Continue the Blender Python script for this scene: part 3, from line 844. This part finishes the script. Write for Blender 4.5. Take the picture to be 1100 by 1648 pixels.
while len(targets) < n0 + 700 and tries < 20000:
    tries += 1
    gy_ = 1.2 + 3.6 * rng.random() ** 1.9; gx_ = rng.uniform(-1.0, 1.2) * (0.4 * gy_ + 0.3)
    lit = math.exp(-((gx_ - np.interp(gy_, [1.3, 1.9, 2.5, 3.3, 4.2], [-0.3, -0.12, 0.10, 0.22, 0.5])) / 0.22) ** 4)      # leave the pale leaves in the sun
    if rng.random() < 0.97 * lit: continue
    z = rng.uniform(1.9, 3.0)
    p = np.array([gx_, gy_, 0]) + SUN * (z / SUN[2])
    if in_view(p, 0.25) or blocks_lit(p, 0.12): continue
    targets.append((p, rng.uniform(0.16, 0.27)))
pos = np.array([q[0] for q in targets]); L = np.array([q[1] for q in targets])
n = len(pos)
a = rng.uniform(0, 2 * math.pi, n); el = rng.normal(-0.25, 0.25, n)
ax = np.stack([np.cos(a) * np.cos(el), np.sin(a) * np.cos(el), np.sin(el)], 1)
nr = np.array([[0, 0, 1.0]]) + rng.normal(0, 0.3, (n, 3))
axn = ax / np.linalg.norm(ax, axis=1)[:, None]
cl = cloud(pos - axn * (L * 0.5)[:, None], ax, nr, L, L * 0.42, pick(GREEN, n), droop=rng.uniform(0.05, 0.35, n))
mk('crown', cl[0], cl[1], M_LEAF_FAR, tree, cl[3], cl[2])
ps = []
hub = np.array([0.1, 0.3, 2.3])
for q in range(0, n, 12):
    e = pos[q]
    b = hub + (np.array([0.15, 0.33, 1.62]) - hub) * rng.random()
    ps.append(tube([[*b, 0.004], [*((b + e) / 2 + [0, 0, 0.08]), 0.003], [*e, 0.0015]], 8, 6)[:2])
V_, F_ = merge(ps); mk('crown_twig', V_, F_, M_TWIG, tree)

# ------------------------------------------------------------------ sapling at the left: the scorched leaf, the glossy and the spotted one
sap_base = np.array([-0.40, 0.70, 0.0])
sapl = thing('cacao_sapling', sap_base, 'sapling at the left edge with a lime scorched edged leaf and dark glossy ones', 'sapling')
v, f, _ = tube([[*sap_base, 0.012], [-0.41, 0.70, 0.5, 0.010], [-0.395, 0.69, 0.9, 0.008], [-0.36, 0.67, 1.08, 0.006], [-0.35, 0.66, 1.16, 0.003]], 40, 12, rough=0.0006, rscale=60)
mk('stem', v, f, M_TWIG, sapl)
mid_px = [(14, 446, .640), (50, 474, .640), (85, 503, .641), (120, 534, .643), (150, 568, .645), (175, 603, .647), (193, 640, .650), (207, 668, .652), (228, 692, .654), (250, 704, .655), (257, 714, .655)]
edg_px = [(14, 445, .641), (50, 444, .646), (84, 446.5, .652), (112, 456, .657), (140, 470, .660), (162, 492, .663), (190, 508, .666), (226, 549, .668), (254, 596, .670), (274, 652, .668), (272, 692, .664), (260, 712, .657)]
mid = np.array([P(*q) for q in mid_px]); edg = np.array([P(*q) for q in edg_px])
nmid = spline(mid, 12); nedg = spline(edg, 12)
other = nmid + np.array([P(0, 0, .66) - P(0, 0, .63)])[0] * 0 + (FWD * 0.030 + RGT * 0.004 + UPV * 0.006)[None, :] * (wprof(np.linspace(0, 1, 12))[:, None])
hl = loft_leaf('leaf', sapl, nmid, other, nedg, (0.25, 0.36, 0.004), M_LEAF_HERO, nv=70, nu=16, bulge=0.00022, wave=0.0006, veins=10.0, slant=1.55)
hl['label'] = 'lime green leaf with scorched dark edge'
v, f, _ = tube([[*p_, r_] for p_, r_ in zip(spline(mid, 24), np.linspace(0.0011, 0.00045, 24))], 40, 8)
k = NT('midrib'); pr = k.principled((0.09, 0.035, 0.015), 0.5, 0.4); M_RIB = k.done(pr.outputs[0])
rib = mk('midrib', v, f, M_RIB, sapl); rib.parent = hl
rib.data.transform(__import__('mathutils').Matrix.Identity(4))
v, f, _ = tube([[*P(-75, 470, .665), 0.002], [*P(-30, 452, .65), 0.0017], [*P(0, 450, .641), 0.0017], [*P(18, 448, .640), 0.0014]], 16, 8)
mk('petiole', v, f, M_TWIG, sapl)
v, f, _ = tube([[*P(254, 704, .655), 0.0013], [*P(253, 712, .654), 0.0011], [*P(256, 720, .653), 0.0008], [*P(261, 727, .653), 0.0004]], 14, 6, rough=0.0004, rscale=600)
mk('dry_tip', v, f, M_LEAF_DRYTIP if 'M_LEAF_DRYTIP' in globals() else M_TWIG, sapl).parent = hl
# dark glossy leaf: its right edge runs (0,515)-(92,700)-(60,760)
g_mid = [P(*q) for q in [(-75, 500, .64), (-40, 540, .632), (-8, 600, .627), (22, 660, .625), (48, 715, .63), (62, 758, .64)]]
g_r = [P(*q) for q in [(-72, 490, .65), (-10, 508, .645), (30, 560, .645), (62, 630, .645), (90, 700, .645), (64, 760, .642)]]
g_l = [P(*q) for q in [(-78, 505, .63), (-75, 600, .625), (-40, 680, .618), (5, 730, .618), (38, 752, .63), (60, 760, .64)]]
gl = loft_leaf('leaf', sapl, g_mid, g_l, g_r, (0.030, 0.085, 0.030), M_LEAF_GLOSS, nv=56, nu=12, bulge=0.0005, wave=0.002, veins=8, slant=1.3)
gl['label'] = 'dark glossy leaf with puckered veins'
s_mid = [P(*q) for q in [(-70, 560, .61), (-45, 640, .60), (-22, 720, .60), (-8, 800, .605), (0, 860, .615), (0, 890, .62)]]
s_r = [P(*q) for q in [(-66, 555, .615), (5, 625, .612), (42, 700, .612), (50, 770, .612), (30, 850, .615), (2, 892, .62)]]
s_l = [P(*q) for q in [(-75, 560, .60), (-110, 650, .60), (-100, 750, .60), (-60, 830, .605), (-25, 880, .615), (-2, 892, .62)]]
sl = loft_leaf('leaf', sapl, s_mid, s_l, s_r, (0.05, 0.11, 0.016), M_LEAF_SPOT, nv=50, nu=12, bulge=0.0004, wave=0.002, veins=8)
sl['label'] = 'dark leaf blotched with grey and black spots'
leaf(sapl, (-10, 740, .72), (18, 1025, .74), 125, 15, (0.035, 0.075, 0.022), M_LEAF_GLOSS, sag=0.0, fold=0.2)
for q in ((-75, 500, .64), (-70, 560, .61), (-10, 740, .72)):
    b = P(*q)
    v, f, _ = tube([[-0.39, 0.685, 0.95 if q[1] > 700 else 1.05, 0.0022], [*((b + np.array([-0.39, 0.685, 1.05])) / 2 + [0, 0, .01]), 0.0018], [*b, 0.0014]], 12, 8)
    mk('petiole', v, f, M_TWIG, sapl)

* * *

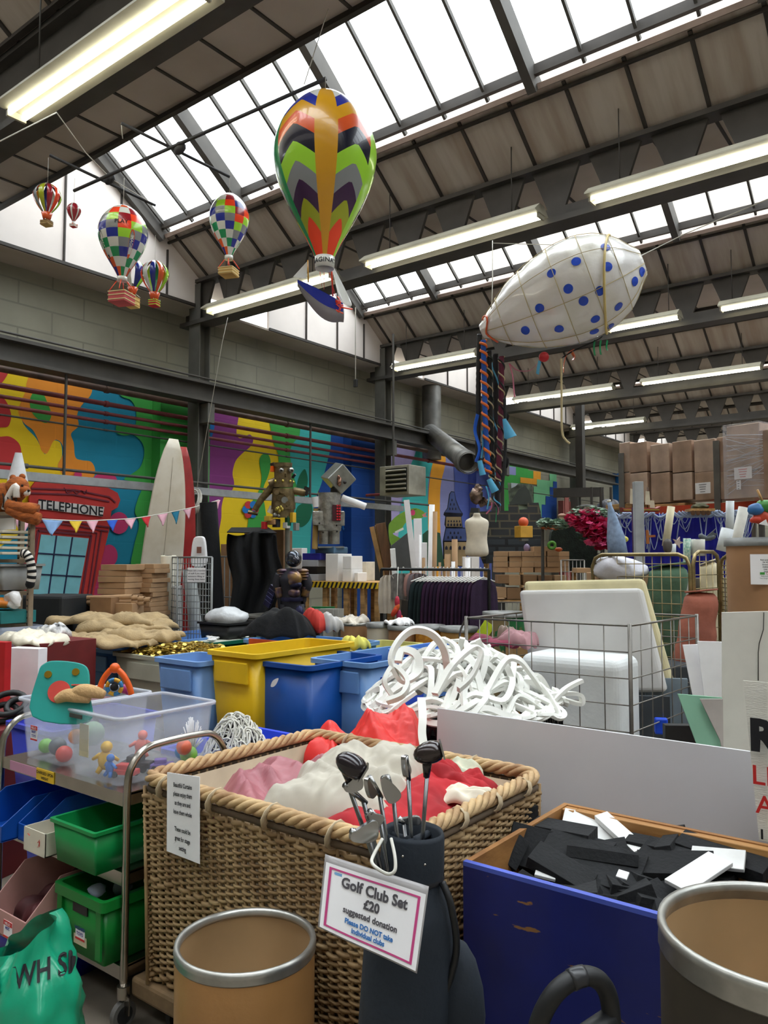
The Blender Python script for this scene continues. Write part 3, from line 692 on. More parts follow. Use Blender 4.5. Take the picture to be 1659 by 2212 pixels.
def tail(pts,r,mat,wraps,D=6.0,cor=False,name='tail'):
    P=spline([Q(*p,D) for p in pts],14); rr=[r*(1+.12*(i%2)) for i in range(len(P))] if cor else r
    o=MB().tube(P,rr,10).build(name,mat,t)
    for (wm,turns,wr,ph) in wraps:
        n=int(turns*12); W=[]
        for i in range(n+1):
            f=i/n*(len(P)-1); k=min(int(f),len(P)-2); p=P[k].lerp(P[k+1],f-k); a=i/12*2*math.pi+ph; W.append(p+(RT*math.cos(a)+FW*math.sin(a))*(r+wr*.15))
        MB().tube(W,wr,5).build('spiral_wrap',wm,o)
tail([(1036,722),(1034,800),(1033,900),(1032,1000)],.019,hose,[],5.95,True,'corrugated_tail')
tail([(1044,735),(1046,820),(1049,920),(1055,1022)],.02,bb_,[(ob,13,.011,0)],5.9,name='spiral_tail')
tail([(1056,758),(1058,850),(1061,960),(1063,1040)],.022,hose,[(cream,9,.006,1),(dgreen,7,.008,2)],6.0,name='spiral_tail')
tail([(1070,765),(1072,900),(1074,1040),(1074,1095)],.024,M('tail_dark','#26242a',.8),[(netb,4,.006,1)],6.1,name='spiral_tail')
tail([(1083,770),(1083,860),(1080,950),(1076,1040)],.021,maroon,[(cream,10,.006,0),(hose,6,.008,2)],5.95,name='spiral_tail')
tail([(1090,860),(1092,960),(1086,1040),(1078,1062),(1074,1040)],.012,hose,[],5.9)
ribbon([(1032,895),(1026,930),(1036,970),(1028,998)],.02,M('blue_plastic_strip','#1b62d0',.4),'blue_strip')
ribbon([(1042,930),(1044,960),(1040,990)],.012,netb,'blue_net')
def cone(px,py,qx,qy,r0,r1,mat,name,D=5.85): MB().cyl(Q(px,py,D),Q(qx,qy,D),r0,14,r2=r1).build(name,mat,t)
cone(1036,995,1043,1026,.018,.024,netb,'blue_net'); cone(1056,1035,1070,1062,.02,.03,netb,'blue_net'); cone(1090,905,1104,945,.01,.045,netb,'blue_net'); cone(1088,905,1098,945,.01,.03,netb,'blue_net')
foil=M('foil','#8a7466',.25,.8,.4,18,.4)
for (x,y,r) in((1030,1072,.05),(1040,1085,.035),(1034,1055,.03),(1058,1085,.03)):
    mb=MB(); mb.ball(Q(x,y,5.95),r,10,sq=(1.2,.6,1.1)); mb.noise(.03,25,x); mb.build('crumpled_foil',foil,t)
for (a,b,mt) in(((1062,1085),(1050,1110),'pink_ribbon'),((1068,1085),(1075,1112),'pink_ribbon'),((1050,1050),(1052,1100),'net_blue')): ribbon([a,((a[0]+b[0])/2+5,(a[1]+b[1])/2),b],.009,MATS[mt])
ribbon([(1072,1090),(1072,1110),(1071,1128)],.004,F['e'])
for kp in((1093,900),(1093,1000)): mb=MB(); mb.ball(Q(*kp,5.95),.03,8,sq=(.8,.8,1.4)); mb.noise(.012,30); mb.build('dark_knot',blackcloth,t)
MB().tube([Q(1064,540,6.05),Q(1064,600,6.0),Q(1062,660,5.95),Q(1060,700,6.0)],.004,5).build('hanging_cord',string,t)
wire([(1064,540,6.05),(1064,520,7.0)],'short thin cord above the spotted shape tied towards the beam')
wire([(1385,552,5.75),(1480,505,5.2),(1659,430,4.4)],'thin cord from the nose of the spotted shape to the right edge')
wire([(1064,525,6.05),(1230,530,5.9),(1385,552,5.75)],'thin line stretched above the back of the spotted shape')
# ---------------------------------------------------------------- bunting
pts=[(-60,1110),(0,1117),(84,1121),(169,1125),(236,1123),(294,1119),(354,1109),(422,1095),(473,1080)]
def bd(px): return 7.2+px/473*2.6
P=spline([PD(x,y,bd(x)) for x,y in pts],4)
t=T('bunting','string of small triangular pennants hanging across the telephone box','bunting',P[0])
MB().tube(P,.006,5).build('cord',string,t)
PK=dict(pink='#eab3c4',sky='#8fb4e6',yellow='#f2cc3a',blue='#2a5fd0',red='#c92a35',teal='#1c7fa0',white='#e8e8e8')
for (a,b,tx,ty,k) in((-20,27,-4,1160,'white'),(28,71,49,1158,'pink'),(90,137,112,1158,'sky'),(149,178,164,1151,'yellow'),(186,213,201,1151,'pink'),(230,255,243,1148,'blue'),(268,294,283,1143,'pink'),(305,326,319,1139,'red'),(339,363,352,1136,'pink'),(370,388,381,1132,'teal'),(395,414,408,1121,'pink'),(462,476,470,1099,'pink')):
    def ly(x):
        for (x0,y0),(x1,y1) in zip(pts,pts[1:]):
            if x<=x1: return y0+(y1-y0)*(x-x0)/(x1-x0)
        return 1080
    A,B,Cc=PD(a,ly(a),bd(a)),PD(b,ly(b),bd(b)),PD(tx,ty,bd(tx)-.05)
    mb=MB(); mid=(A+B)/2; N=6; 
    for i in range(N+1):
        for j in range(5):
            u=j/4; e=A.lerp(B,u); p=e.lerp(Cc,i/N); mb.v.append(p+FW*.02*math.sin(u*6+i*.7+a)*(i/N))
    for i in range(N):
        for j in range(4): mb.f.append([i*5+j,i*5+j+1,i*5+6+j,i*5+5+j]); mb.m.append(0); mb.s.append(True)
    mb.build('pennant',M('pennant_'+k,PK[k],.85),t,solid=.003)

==

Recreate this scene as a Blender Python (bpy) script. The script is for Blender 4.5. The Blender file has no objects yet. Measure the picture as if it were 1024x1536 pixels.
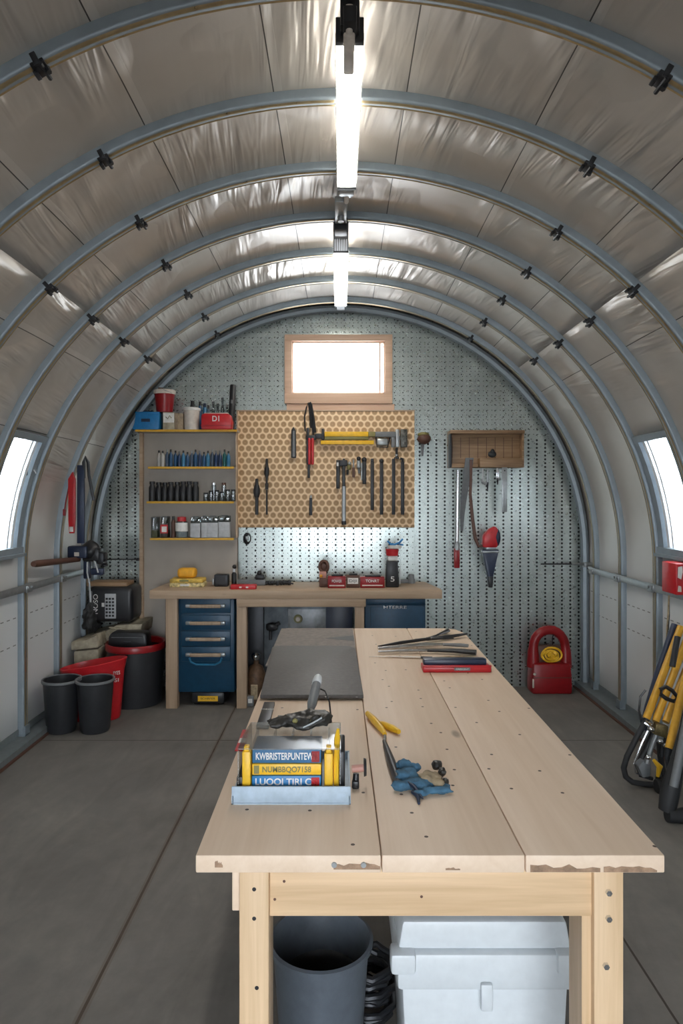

• GIVEN EXERCISE
Write out only the lines that run from the line containing "Continue the Blender" through the line containing "V_, F_ = merge(ps);", both included, exactly as they appear above.

• RESPONSE BELOW
Continue the Blender Python script for this scene: part 3, from line 844. This part finishes the script. Write for Blender 4.5. Take the picture to be 1100 by 1648 pixels.
while len(targets) < n0 + 700 and tries < 20000:
    tries += 1
    gy_ = 1.2 + 3.6 * rng.random() ** 1.9; gx_ = rng.uniform(-1.0, 1.2) * (0.4 * gy_ + 0.3)
    lit = math.exp(-((gx_ - np.interp(gy_, [1.3, 1.9, 2.5, 3.3, 4.2], [-0.3, -0.12, 0.10, 0.22, 0.5])) / 0.22) ** 4)      # leave the pale leaves in the sun
    if rng.random() < 0.97 * lit: continue
    z = rng.uniform(1.9, 3.0)
    p = np.array([gx_, gy_, 0]) + SUN * (z / SUN[2])
    if in_view(p, 0.25) or blocks_lit(p, 0.12): continue
    targets.append((p, rng.uniform(0.16, 0.27)))
pos = np.array([q[0] for q in targets]); L = np.array([q[1] for q in targets])
n = len(pos)
a = rng.uniform(0, 2 * math.pi, n); el = rng.normal(-0.25, 0.25, n)
ax = np.stack([np.cos(a) * np.cos(el), np.sin(a) * np.cos(el), np.sin(el)], 1)
nr = np.array([[0, 0, 1.0]]) + rng.normal(0, 0.3, (n, 3))
axn = ax / np.linalg.norm(ax, axis=1)[:, None]
cl = cloud(pos - axn * (L * 0.5)[:, None], ax, nr, L, L * 0.42, pick(GREEN, n), droop=rng.uniform(0.05, 0.35, n))
mk('crown', cl[0], cl[1], M_LEAF_FAR, tree, cl[3], cl[2])
ps = []
hub = np.array([0.1, 0.3, 2.3])
for q in range(0, n, 12):
    e = pos[q]
    b = hub + (np.array([0.15, 0.33, 1.62]) - hub) * rng.random()
    ps.append(tube([[*b, 0.004], [*((b + e) / 2 + [0, 0, 0.08]), 0.003], [*e, 0.0015]], 8, 6)[:2])
V_, F_ = merge(ps); mk('crown_twig', V_, F_, M_TWIG, tree)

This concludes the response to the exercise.